The words above could really be attributed to anyone who invested in financial assets of any type this year, but when Jimmy Johnson uttered them on this day in 1984, he was referring to his Miami Hurricanes and their role in one of the biggest blown leads in college football history.  Playing Maryland, the Hurricanes took a 31-0 blowout into halftime in what was looking like a laugher. The Hurricanes of the 1980s were brash and known for their attitude, and they were also a team that most people outside of Miami eagerly rooted against.

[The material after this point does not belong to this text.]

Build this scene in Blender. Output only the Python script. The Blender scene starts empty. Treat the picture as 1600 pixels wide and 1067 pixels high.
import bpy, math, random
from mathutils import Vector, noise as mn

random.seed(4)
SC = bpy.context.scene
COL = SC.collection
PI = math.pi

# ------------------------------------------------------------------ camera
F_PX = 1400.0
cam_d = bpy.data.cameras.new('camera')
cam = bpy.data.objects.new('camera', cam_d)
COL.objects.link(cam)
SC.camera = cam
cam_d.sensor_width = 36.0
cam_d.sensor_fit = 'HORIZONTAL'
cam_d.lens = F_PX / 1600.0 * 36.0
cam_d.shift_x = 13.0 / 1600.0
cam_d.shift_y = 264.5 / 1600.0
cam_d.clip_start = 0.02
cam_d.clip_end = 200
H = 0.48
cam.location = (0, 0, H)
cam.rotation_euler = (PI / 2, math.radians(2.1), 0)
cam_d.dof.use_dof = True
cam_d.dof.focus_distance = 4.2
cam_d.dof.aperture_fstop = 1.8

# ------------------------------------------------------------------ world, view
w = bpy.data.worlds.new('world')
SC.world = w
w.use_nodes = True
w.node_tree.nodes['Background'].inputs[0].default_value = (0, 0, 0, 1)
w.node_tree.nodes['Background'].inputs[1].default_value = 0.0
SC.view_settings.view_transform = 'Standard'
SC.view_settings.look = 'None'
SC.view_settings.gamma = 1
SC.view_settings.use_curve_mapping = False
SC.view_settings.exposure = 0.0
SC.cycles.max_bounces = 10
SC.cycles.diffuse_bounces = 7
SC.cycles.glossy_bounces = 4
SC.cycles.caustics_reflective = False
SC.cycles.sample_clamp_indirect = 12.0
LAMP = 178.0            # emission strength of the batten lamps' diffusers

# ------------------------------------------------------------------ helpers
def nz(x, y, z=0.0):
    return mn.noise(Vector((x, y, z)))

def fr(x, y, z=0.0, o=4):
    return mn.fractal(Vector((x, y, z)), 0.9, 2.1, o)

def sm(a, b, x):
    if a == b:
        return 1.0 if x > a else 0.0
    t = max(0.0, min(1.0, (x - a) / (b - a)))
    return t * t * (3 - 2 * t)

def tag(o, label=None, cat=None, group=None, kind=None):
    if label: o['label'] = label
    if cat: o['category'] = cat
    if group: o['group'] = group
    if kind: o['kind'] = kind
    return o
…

That trash-talking Miami attitude was on full display back in 1984.  As Maryland’s Jess Atkinson described it, “No question about it. Those guys were the biggest cheap-shot, trash-talking, classless outfit of football players I’ve ever seen in my life…You can almost take getting beat if a team is kicking your butts and they’re doing it cleanly. And there was no question that they were kicking our butts in the first half. But that team made us mad, and it gave us a little extra incentive.” Well, the Terps came out determined in the second half and led by QB Frank Reich coming off the bench and throwing six touchdowns, they were able to somehow complete one of the most unfathomable comebacks in college football history.

It’s amazing enough to lead a team to one of the greatest comebacks in college football history, but Reich also managed to find himself on the winning side of one of the greatest comebacks in NFL playoff history nine years later on a freezing January Buffalo afternoon.  After trailing the Oilers 35-3 early in the second half, more than a few Bills fans left the cold and damp Rich stadium stands thinking about what could have been and looking ahead to next season.  The Bills didn’t give up, though.  One of his teammates reminded Reich that he had already been part of the greatest comeback college win, so perhaps he could do it again.  Reich then went on to tell the team that they had to take the rest of the second half one play at a time.  Using that play-by-play approach, the Bills staged a miraculous comeback as a wave of fans came back from the parking lots and filled the stands again to witness the 41-38 “Comeback” win.

As good a run of luck that Reich had in his football-playing career, his coaching career hasn’t been as lucky.  While he had a big turnaround in his first season when the Colts made the playoffs after starting off the season at 1-5, the years since then have been somewhat uneventful.  After starting this season with a record of 3-5-1, including a blowout loss to the Patriots last Sunday, Reich was unceremoniously fired by Colts owner Jim Isray.

Like the lucky streaks often seen in sports among teams or individual athletes, they all eventually end.  2022 has been a year where the market’s luck looks to have run out, and a Frank Reich comeback isn’t in the cards.  Judging by various measures of sentiment, the only question now seems to be how much worse things will get.  Even though we’re in what has historically been the best time of year for equities, individual investor sentiment, as measured by the American Association of Individual Investors, has shown a higher percentage of bears than bulls every week this year except one! As shown in the chart below, sentiment this year has been especially negative as there has only been one week where bullish sentiment exceeded bearish sentiment.  Prior to 2022, there was no other year since 1987 where fewer than 25% of all weeks had more bulls than bears.

It’s been a terrible year.  Everything that has happened, though, is in the past.  Rather than looking back on the year and thinking about what could have been, investors always need to be looking forward and thinking of what could be.